The Beginning of Something Beautiful

January 17, 2025

A couple of weeks ago, I decided to seriously explore an idea that’s been lingering in the back of my mind: opening a teahouse. It all started a few months ago when I visited Tea at Shiloh in downtown LA. The space was breathtaking—calm, intentional, and full of energy that made you want to stay and savor every moment.

I remember thinking, Why isn’t there a place like this in Austin? The vibe, the aesthetic—everything about it screamed Austin to me. My friend who introduced me to the space even suggested reaching out to Tea at Shiloh about a potential franchising opportunity.

For months, I waited to act on this idea. The reason? My visa situation. As an international student-turned-professional, I’ve spent years navigating the constraints of staying in the U.S. After graduating, I relied on my OPT, which is set to expire on June 30, 2025. I didn’t get an H-1B visa, and for a long time, I honestly didn’t know if I would even be able to stay in the U.S. much longer. My career decisions were driven more by practicality than passion.

When I chose marketing for my master’s degree, it wasn’t because I loved it—it was the next logical step from my film background, and it granted me a STEM degree that extended my visa eligibility. To secure my future, I pivoted to data science, spending countless hours studying and upskilling. Eventually, I landed a role as a marketing data scientist—a title I was proud of at the time.

I thought having a “cool” job at a “cool” company would make me feel accomplished, even fulfilled. And for a while, it did. I loved telling people what I did and basked in the recognition it brought. But as time went on, that sense of pride wore off.

Two years into the job, I realized I wasn’t happy. The constant changes at the company, the lack of growth opportunities, and most importantly, my own disinterest in the work left me feeling empty. I blame myself, too—I never advocated for more because, deep down, I didn’t care about the work.

For so long, I felt stuck in this cycle: I don’t like my job; I want a new job. But every time I considered making a change, my negative thoughts would hold me back: I’m not good enough. I’ll fail the coding exams. I’m a fake data scientist. These doubts kept me paralyzed, and I stayed where I was, too unmotivated to push myself toward something new.

In search of meaning, I poured myself into hobbies: triathlon training, freediving, traveling, music festivals, and more. But no matter how much joy these brought, they couldn’t fill the void of spending eight hours a day doing something that felt meaningless. I didn’t want to dedicate my time to helping a corporation make more money, especially when it didn’t align with my values.

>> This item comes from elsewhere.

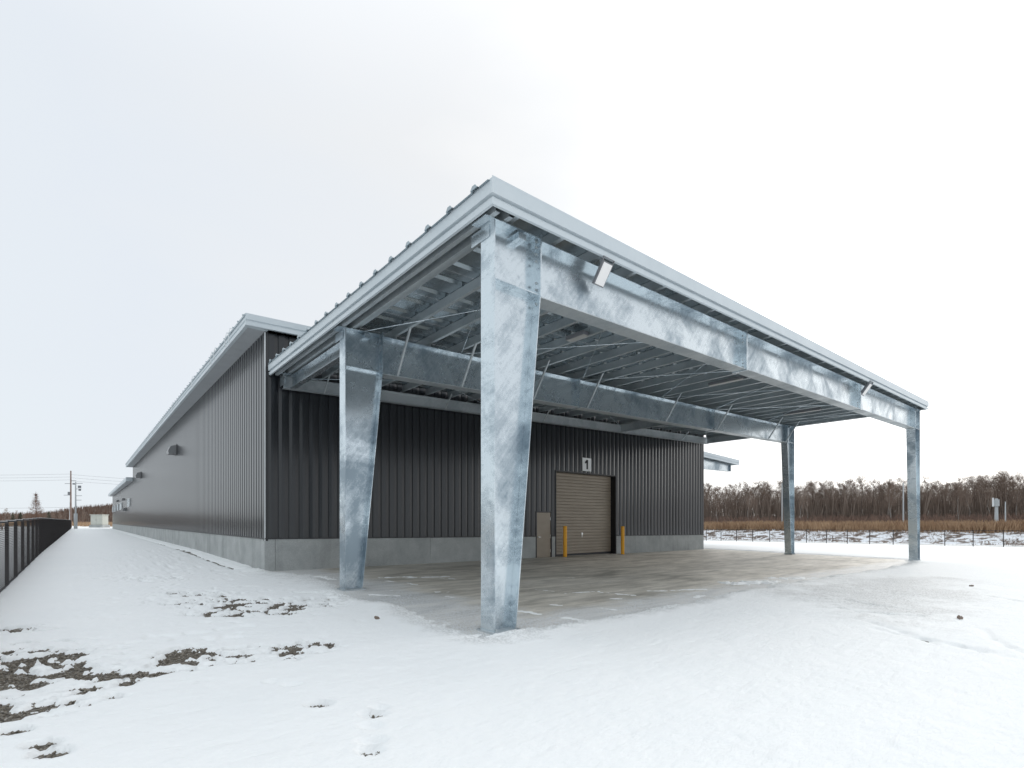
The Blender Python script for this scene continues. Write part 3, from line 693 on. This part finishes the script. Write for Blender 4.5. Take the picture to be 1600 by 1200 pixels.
# ------------------------------------------------------------------ fittings
sg = thing('number_sign', 'white square sign with a black figure 1 above the roller door', 'sign', (17.9, WY-.04, 3.93))
MB().box(17.90, WY-.062, 3.93, 18.52, WY-.040, 4.55).build('board', M['white'], sg)
dg = MB(); yy0, yy1 = WY-.068, WY-.0625
def flat(mb, P): mb.loft([[(x, y, z) for x, z in P] for y in (yy1, yy0)])
flat(dg, [(18.17, 4.02), (18.28, 4.02), (18.28, 4.46), (18.17, 4.46)])
flat(dg, [(18.065, 4.28), (18.1695, 4.315), (18.1695, 4.455), (18.065, 4.36)])
dg.build('digit', M['ink'], sg)
for x, y, lab in ((16.30, 15.62, 'yellow steel bollard in front of the left edge of the roller door'), (20.12, 15.42, 'yellow steel bollard at the right edge of the roller door by the plinth')):
    z0 = g(x, y); b_ = MB(); r_ = .086
    b_.tube([(x, y, z0-.02), (x, y, z0+1.35)], r_, 20, False); 
    bo = b_.mesh('bollard', M['yellow'], (x, y, z0), True)
    root = thing('bollard', lab, 'bollard', (x, y, z0), 0, 'yellow bollards at the roller door')
    link('post', bo, root)
    MB().tube([(x, y, z0+1.35), (x, y, z0+1.375), (x, y, z0+1.385)], [r_, r_*.9, r_*.4], 20).build('cap', M['yellow'], root)
    MB().tube([(x, y, z0-.01), (x, y, z0+.015)], r_+.05, 20).build('base_collar', M['concrete'], root)
def flood(x, y, z, lab, s=1., tilt=35, yaw=0.):
    r = thing('floodlight', lab, 'floodlight', (x, y, z))
    R = Matrix.Translation((x, y, z)) @ Matrix.Rotation(yaw, 4, 'Z') @ Matrix.Rotation(math.radians(tilt), 4, 'X')
    def put(mb): return mb.move(lambda a, b2, c: tuple(R @ Vector((a*s, b2*s, c*s))))
    put(MB().box(-.12, 0, -.19, .12, .05, .19).box(-.09, .05, -.13, .09, .085, .13)).build('housing', M['housing'], r)
    put(MB().box(-.105, -.008, -.172, .105, -.001, .172)).build('lamp_face', M['glassface'], r)
    put(MB().box(-.135, .01, -.01, -.122, .04, .24).box(.122, .01, -.01, .135, .04, .24).box(-.135, .01, .24, .135, .04, .252)).build('bracket', M['housing'], r)
    MB().bar((x, y+.05, z+.14), (x, y+.06, z+.36), .03, .03, (1, 0, 0)).build('stem', Gd, r)
flood(6.66, 5.50, 5.71, 'white faced floodlight hanging under the front fascia near the corner column')
flood(20.75, 5.50, 6.13, 'white faced floodlight hanging under the front fascia towards the far right column', 1.15)
def ceil(x, y, lab, ln=1.2):
    z = 6.10 + PZ(x); r = thing('ceiling_light', lab, 'light fitting', (x, y, z), 0, 'light fittings under the canopy roof')
    MB().box(x-.10, y-ln/2, z-.16, x+.10, y+ln/2, z-.07).build('body', M['housing'], r)
    MB().box(x-.08, y-ln/2+.02, z-.175, x+.08, y+ln/2-.02, z-.161).build('diffuser', M['diff'], r)
    MB().box(x-.02, y-.4, z-.069, x+.02, y-.36, z+.05).box(x-.02, y+.36, z-.069, x+.02, y+.40, z+.05).build('hanger', Gd, r)
ceil(9.3, 8.5, 'dark light fitting under the canopy roof nearest the corner column', .6)
ceil(16.75, 8.5, 'light fitting under the middle of the canopy roof')
ceil(25.2, 9.2, 'pale light fitting under the canopy roof near its right edge', 1.6)

# litter on the snow at right
def clod(u, v, lab, sx_, sy_, sz_):
    x, y = at(u, v); z = g(x, y)+.035; mb = MB(); rr = random.Random(u)
    for k in range(6):
        cx, cy = rr.uniform(-1, 1)*sx_, rr.uniform(-1, 1)*sy_; a = rr.uniform(0, 3.1); r = rr.uniform(.4, .8)*sx_
        mb.tube([(x+cx-math.cos(a)*r, y+cy-math.sin(a)*r*.5, z), (x+cx, y+cy, z+sz_*rr.uniform(.5, 1)), (x+cx+math.cos(a)*r, y+cy+math.sin(a)*r*.5, z+.005)], [.006, .022, .004], 5)
    tag(mb.build('clump', M['greybrush']), lab, 'debris')
clod(1500, 970, 'dark clump of dead leaves lying on the snow at the right', .065, .035, .035)
clod(1518, 918, 'small dark scrap on the snow beyond the dark leaf clump', .05, .03, .02)
clod(590, 971, 'tiny dark leaf sticking out of the snow near the second column', .03, .02, .04)

# ------------------------------------------------------------------ fences
FX = -1.25
fl = thing('mesh_fence', 'dark brown wire mesh fence running along the left edge of the yard', 'fence', (FX, 10, 0))
ya_, yb_ = 5.85, 111.9
def panel_mesh(ln, h, nh, nv, r):
    mb = MB()
    for i in range(nh):
        z = .06 + (h-.10)*i/(nh-1); mb.box(-r, 0, z-r, r, ln, z+r)
    for j in range(nv+1):
        y = ln*j/nv; mb.box(r, y-r*.7, .05, r*2.4, y+r*.7, h-.03)
    return mb.mesh('mesh_panel', M['fence'])
pm_ = panel_mesh(2.0, 1.42, 36, 13, .0046)
postm = MB().box(-.03, -.03, -.3, .03, .03, 1.45).mesh('post', M['fence'])
railm = MB().box(-.022, 0, 1.405, .022, 2.0, 1.45).mesh('top_rail', M['fence'])
raib = MB().box(-.015, 0, .03, .015, 2.0, .055).mesh('bottom_rail', M['fence'])
snm = MB().loft([[(a_*.02, y, 1.451+b_) for a_, b_ in ((-1, 0), (1, 0), (.6, .009), (-.6, .009))] for y in (.02, 1.96)]).mesh('snow_cap', M['snow'])
k = 0; y = ya_
while y < yb_:
    z = g(FX, y)
    link('post', postm, fl, (0, y-10, z)); link('mesh_panel', pm_, fl, (.035, y-10, z))
    link('top_rail', railm, fl, (0, y-10, z)); link('bottom_rail', raib, fl, (0, y-10, z))
    link('snow_cap', snm, fl, (0, y-10, z))
    y += 2.0; k += 1
fr_ = thing('rail_fence', 'thin brown wire fence crossing the snow in front of the bank at right', 'fence', (63.6, 20, 0))
pm2 = panel_mesh(2.045, 1.5, 12, 7, .0030)
post2 = MB().box(-.03, -.03, -.3, .03, .03, 1.55).mesh('post', M['fence'])
rail2 = MB().box(-.018, 0, 1.50, .018, 2.045, 1.54).mesh('top_rail', M['fence']); rail3 = MB().box(-.014, 0, .10, .014, 2.045, .125).mesh('bottom_rail', M['fence'])
for i in range(-14, 34):
    y = 6.4 + 2.045*i; z = g(63.6, y)
    link('post', post2, fr_, (0, y-20, z)); link('mesh_panel', pm2, fr_, (.03, y-20, z)); link('top_rail', rail2, fr_, (0, y-20, z)); link('bottom_rail', rail3, fr_, (0, y-20, z))

# ------------------------------------------------------------------ bank, grass, woods at right
def bankz(X, Y):
    t = np.clip((X - 67)/8.0, 0, 1); t = t*t*(3-2*t)
    crest = .55 - .006*np.clip(Y, -30, 120)
    n_ = fbm(X*.35, Y*.35, 5, 5)
    return (G(X, Y)-.1)*(1-t) + (crest + .12*n_)*t + .28*n_*t*(1-t)*2
bx = axis([(65.5, 78, .5), (78, 260, 14)]); by = axis([(-90, -20, 3), (-20, 90, .6), (90, 330, 12)])
bank = link('bank', grid_mesh('bank', bx, by, bankz, M['bank'])); bank['kind'] = 'structure'
def blades(name, mtl, pts, h0, h1, wd, lean=.35, k=1):
    mb = MB()
    for x, y, z in pts:
        for _ in range(k):
            h = random.uniform(h0, h1); a = random.uniform(0, 6.28); dx = random.gauss(0, lean)*h; dy = random.gauss(0, lean)*h; w_ = wd*random.uniform(.6, 1.4)
            c, s = math.cos(a)*w_, math.sin(a)*w_; n_ = len(mb.v)
            mb.v += [(x-c, y-s, z-.05), (x+c, y+s, z-.05), (x+dx*.5+c*.6, y+dy*.5+s*.6, z+h*.65), (x+dx, y+dy, z+h)]
            mb.f += [(n_, n_+1, n_+2), (n_, n_+2, n_+3)]
    o = mb.build(name, mtl); o['kind'] = 'stuff'; return o
def bz(x, y): return float(bankz(np.array(x, float), np.array(y, float)))
pts = []
for _ in range(17000):
    x = 73.2 + 15*random.random()**1.5; y = random.uniform(-8, 78); pts.append((x, y, bz(x, y)))
blades('dry_grass', M['reed'], pts, .7, 1.35, .05, .22)
pts = []
for _ in range(3500):
    x = random.uniform(67.5, 74); y = random.uniform(-6, 60)
    if vnoise(np.array([x*.8]), np.array([y*.5]), 4)[0] > -.1: pts.append((x, y, bz(x, y)))
blades('bank_weeds', M['greybrush'], pts, .12, .40, .03, .5)

def tree_meshes(seed, h, btm, spread=.33, nb=26, rt=.13, pal='bark', tw='twig'):
    R = random.Random(seed); tr = MB(); cr = MB()
    pts = []; x = y = 0
    for i in range(8):
        t = i/7; pts.append(Vector((x, y, h*t))); x += R.gauss(0, .02*h); y += R.gauss(0, .02*h)
    tr.tube([(p.x, p.y, p.z - (.4 if i == 0 else 0)) for i, p in enumerate(pts)], [rt*(1-.88*i/7) for i in range(8)], 6)
    def on(t):
        f = t*7; i = min(6, int(f)); return pts[i].lerp(pts[i+1], f-i)
    def tri(p, q, w_):
        d = (q-p); s = d.cross(Vector((R.random()-.5, R.random()-.5, R.random()-.5))).normalized()*w_
        n_ = len(cr.v); cr.v += [tuple(p-s), tuple(p+s), tuple(q)]; cr.f.append((n_, n_+1, n_+2))
    for b_ in range(nb):
        t = btm + (1-btm)*((b_+R.random())/nb)**.85*.98
        p = on(t); a = R.uniform(0, 6.28); ln = h*spread*1.12*(1.12-t)**.5*R.uniform(.5, 1.1)
        d = Vector((math.cos(a), math.sin(a), R.uniform(.6, 1.5))).normalized()
        q1 = p + d*ln*.5; d2 = (d + Vector((R.gauss(0, .25), R.gauss(0, .25), R.uniform(0, .5)))).normalized(); q2 = q1 + d2*ln*.5
        r0 = rt*.28*(1.1-t)
        cr.tube([p, q1, q2], [r0, r0*.6, r0*.22], 3, False)
        for s_ in range(8):
            f = R.uniform(.08, 1); o_ = p.lerp(q1, f*2) if f < .5 else q1.lerp(q2, f*2-1)
            dd = (d2 + Vector((R.gauss(0, .7), R.gauss(0, .7), R.gauss(.25, .5)))).normalized(); l2 = ln*R.uniform(.22, .5)
            e1 = o_ + dd*l2; cr.tube([o_, e1], [r0*.3, r0*.1], 3, False)
            for k_ in range(13):
                st = o_.lerp(e1, R.uniform(.2, 1)); dv = (dd + Vector((R.gauss(0, .7), R.gauss(0, .7), R.gauss(.2, .5)))).normalized()
                tri(st, st + dv*R.uniform(.35, .9)*h/11, .0082)
    return tr.mesh('trunk', M[pal], smooth=True), cr.mesh('crown', M[tw])
VAR = [tree_meshes(100+i, 11, [.28, .24, .36, .2, .32, .4, .25, .3][i], [.33, .38, .30, .36, .33, .28, .40, .33][i], [26, 30, 24, 28, 26, 23, 30, 26][i], [.11, .13, .09, .12, .10, .09, .14, .11][i]) for i in range(8)]
BIR = [tree_meshes(200+i, 11, .45, .26, 22, .10, 'birch', 'twig') for i in range(3)]
def plant(name, var, x, y, z, s, lab, cat, grp):
    t = thing(name, lab, cat, (x, y, z), random.uniform(0, 6.28), grp); t.scale = (s*random.uniform(.9, 1.1), s*random.uniform(.9, 1.1), s)
    link('trunk', var[0], t); link('crown', var[1], t)
nT = 0
for i in range(262):
    f = random.random(); dep = random.random()**1.2
    u = 1070 + 570*((i + random.random())/262); dist = 125 - 25*(u-1090)/530 + 26*dep
    x, y = on_ray(u, dist); s = random.uniform(.74, 1.04)*(.86+.12*(u-1090)/530)*(dist/112)**.5
    if random.random() < .12: s *= .6
    plant('bare_tree', random.choice(VAR), x, y, bz(x, y)-.1, s, 'bare brown broadleaf tree in the winter wood beyond the right fence', 'tree', 'bare trees of the wood at right')
for u, dist in ((1170, 112), (1178, 113), (1260, 111), (1387, 104), (1394, 104), (1392, 106), (1498, 100), (1513, 99), (1545, 100), (1588, 98), (1120, 112), (1253, 108)):
    x, y = on_ray(u, dist); plant('birch_tree', random.choice(BIR), x, y, bz(x, y)-.1, random.uniform(.55, .8), 'slender pale barked tree at the edge of the wood at right', 'tree', 'pale barked trees of the wood at right')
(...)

Then came December 2024, and everything changed. My parents decided to support me in applying for an EB-5 investment visa, a move that would give me the freedom to work in the U.S. on my terms. For the first time in years, I wasn’t bound by a job for survival. I could finally do something that speaks true to me.

That’s when I realized: this is my chance. The teahouse idea that had been quietly waiting in the back of my mind suddenly felt possible. I could create something beautiful, just like Tea at Shiloh, but make it my own. Something that brings people together, fosters a sense of peace, and fills the void I’ve felt for so long.


And so, here I am, documenting the beginning of this journey. I don’t know where it will lead or what obstacles I’ll face, but I know one thing: it’s time to take a leap of faith, step out of my comfort zone, and create something meaningful.